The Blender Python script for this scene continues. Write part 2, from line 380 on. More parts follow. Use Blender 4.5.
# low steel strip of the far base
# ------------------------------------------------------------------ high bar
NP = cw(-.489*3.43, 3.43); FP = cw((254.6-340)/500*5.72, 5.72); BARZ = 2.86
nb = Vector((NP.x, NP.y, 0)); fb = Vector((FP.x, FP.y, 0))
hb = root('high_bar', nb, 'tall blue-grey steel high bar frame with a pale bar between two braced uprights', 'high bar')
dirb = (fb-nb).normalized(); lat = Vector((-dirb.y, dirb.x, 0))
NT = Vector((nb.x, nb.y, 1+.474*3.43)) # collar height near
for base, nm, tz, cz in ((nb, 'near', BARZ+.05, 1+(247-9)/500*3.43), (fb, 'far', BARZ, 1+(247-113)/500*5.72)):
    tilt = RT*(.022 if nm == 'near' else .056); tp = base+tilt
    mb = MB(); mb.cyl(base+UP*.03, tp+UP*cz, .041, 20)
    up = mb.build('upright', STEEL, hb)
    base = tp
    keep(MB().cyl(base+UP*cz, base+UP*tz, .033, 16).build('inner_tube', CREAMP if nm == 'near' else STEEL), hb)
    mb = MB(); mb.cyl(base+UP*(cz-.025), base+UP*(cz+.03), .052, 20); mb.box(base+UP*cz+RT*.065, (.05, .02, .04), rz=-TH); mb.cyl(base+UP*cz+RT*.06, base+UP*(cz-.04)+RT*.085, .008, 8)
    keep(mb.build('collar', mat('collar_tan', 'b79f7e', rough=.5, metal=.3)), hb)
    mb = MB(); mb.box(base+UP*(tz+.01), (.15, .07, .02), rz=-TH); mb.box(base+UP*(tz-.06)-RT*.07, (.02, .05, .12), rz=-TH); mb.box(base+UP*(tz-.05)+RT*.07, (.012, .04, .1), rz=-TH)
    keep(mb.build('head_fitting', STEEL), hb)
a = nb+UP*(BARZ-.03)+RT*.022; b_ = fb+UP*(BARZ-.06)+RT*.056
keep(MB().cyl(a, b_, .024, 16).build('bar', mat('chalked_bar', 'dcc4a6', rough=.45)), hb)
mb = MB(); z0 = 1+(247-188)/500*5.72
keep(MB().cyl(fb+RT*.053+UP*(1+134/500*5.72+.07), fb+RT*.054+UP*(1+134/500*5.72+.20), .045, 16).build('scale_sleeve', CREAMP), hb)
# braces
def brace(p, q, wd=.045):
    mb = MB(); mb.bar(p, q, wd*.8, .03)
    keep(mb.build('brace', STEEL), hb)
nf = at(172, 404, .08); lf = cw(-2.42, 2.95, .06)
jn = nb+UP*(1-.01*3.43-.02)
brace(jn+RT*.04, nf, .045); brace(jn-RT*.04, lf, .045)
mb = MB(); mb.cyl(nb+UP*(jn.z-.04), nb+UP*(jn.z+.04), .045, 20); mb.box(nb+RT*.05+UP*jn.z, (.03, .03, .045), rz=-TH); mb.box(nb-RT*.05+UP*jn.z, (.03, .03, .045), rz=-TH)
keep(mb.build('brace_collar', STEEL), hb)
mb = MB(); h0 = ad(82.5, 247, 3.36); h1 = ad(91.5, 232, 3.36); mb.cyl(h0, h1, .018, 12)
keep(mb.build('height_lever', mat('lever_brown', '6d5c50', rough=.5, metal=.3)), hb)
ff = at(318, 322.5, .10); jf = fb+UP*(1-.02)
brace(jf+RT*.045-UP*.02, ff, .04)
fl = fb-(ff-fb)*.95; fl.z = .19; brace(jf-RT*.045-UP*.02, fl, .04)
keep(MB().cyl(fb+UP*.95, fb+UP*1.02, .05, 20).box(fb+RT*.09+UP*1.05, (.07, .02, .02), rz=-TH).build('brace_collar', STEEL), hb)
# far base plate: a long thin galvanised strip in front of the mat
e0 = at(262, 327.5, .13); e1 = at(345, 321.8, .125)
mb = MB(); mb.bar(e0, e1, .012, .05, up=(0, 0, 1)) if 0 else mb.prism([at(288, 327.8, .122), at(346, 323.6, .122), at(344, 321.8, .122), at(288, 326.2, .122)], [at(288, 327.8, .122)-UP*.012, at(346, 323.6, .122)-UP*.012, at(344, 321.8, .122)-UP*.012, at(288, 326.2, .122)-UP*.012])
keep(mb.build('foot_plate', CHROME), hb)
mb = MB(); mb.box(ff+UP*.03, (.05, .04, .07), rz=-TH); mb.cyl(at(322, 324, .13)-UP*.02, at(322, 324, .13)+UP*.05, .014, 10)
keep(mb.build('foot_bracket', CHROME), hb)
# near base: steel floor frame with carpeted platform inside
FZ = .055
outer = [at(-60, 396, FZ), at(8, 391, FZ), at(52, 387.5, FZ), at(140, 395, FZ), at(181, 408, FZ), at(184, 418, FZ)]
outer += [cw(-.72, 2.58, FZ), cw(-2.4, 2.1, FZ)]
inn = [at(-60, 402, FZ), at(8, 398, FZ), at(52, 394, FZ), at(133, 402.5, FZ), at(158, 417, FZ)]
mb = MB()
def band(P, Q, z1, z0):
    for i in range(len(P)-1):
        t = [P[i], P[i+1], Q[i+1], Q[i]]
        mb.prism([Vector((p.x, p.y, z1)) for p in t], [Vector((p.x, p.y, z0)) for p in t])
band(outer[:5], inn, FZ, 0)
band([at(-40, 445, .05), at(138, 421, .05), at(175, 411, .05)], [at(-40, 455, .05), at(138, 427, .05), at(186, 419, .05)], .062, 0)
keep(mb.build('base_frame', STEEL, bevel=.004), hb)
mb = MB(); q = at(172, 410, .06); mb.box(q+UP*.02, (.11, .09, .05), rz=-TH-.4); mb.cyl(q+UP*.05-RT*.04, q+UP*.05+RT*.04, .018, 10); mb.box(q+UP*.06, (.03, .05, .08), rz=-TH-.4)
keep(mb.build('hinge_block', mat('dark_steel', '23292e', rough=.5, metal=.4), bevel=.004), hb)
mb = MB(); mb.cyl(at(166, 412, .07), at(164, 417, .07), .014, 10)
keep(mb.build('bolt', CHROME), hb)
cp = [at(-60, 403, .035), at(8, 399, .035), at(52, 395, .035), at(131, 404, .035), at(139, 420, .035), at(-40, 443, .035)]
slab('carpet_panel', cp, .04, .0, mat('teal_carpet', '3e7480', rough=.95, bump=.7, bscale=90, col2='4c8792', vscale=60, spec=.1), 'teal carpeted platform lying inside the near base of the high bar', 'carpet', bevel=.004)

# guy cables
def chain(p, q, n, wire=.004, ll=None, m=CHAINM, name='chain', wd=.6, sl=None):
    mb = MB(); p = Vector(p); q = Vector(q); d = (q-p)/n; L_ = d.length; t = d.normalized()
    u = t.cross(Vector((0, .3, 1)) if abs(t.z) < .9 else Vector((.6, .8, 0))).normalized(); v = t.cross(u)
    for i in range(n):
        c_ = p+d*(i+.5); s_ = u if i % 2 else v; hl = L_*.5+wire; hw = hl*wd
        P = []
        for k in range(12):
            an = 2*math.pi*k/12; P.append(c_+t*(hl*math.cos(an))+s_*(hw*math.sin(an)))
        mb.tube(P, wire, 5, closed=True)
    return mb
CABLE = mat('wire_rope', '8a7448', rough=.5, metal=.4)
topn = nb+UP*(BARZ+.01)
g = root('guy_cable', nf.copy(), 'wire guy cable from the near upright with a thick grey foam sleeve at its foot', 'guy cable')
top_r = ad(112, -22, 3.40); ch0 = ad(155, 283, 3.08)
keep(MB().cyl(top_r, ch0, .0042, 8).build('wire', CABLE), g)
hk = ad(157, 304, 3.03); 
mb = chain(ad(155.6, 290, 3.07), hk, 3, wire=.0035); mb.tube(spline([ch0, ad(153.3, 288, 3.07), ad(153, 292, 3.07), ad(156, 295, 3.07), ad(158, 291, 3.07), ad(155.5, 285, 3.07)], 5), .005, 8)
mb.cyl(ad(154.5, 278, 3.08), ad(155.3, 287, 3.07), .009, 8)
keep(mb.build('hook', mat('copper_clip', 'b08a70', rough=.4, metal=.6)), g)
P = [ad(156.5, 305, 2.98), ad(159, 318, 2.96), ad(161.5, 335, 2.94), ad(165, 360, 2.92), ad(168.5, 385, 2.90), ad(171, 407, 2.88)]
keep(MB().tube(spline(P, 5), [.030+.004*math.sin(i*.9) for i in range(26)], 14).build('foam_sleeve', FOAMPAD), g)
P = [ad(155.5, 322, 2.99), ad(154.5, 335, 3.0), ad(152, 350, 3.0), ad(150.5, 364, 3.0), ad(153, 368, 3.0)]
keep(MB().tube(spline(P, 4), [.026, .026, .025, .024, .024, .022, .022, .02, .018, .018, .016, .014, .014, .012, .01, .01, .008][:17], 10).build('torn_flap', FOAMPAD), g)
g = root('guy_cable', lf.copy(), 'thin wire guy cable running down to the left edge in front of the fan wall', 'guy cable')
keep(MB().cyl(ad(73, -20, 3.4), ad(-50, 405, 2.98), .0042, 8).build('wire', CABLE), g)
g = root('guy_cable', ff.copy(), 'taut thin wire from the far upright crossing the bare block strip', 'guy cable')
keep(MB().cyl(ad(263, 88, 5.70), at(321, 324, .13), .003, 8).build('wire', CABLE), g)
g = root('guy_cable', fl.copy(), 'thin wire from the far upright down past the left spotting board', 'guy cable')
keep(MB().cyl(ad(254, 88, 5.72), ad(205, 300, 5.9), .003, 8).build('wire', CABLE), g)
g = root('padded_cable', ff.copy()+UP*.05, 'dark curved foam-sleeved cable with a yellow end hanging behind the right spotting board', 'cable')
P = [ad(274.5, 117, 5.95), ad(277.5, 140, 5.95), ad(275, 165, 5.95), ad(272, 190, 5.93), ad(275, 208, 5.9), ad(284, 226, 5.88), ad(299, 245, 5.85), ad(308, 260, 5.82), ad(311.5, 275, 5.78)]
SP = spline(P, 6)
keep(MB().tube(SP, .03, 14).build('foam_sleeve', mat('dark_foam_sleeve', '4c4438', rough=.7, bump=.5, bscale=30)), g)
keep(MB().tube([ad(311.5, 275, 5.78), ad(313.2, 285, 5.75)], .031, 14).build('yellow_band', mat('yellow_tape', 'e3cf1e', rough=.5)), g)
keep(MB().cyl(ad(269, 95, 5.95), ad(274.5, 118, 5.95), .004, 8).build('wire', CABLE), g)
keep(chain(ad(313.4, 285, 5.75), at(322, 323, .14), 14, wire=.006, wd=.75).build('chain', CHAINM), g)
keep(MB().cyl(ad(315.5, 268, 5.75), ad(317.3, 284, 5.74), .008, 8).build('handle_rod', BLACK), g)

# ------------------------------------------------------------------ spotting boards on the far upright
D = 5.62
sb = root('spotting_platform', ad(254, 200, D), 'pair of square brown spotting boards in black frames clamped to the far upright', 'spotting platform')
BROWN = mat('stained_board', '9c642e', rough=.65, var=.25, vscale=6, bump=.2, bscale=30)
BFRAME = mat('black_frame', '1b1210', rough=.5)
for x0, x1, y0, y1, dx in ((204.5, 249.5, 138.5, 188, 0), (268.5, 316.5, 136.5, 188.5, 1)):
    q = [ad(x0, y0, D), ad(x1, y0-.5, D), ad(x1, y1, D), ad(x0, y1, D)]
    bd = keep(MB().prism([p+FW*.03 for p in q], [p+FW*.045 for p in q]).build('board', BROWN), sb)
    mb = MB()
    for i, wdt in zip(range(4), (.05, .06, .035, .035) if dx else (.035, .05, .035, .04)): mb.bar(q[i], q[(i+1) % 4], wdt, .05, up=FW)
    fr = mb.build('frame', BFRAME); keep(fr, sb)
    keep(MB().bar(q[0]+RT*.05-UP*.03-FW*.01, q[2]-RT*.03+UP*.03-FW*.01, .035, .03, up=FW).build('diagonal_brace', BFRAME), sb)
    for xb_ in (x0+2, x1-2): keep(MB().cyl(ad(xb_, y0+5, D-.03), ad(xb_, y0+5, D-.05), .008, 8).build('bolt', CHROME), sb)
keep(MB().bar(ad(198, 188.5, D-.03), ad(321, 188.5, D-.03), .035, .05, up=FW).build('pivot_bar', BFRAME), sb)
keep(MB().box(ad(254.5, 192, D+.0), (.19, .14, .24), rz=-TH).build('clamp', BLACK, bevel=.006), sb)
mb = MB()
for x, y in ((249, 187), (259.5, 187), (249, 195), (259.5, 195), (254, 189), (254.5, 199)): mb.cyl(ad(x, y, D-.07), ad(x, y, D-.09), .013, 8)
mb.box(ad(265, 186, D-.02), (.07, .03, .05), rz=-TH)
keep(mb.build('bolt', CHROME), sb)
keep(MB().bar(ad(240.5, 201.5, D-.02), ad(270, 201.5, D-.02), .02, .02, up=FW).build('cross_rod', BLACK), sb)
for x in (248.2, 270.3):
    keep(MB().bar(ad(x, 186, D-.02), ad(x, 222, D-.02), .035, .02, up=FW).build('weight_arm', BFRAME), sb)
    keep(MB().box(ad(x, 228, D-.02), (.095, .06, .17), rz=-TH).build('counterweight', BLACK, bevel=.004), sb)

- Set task
Check each line above for the word "from" and give the number of lines that have it, nothing else.

- Solution below
4